I'm not saying that wanting a table on the web or a spreadsheet or whatever is bad or wrong, but it is not a difficult or obtuse task. I think people who write code that does such things are generally familiar with just reading some C headers, or if they're already using C they just `#include <sys/syscall.h>` and call it a day.Then on the calling convention, etc., the nolibc project (in the kernel tree) is great for learning or smaller projects (but of course Agner Fog's docs are the "canon" there).
It is a glibc header. It is the right header to use when you invoke syscalls using the generic syscall wrappers provided by glibc.
However, glibc frequently is not synchronized with your current Linux kernel, but with some older version, so this header typically does not contain the most recently added syscalls. Even for the older syscalls, I am not certain that glibc provides all of them.
The authoritative list of syscalls must be gathered from the Linux kernel headers, not from glibc. What must be done for this is not as simple as you would expect, hence the several places mentioned by various posters where this tedious work has been done.
On Linux there is also a syscalls(2) manpage, while no syscalls page exists on FreeBSD.
These man pages belong to libc (e.g. glibc on Linux), not to the kernel. This distinction does not matter on FreeBSD and other *BSD, where the kernel and the standard C library are always synchronized, but it matters on Linux, where glibc and the kernel are developed independently, so their lists of syscalls are not the same. Typically glibc is synchronized with an older Linux kernel, not with your current kernel.
It does not have any direct connection with the Linux kernel. Because the Linux kernel promises that the syscall interface is stable, in the normal situation when the kernel is newer or at least of the same age with glibc, all the syscalls that can be invoked through glibc should be supported by the kernel, but the kernel may support extra syscalls.

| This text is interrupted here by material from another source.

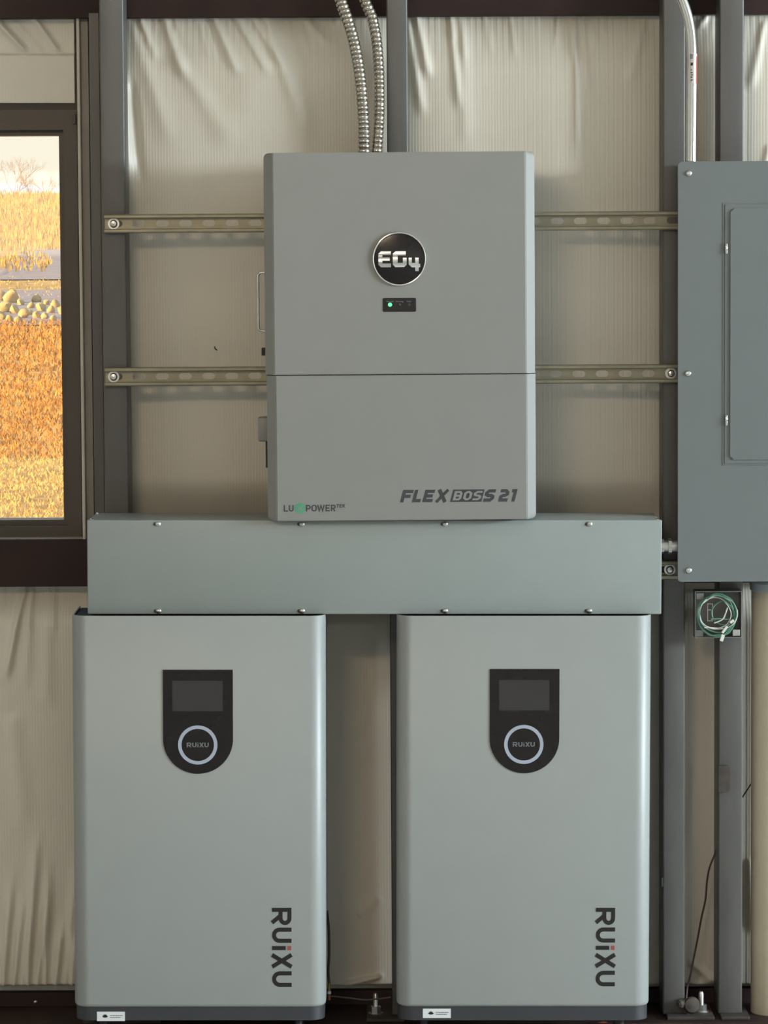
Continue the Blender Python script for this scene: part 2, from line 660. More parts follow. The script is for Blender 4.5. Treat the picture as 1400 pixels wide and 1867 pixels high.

If you install a kernel that is older than glibc, which may happen in some embedded systems that are compatible only with some old kernels, then it may be that the kernel does not support all the syscalls from the glibc headers.
The glibc headers do not necessarily match your current Linux kernel.
You should use the glibc headers when you use the glibc generic syscall wrappers, but otherwise you must not consider them as an authoritative source for syscalls, because they frequently do not contain all the syscalls provided by your current kernel.
You're right in principle: but more precisely, they are the kernel headers for the kernel version which the system glibc was built against. But they are actually from the kernel source, not the glibc source.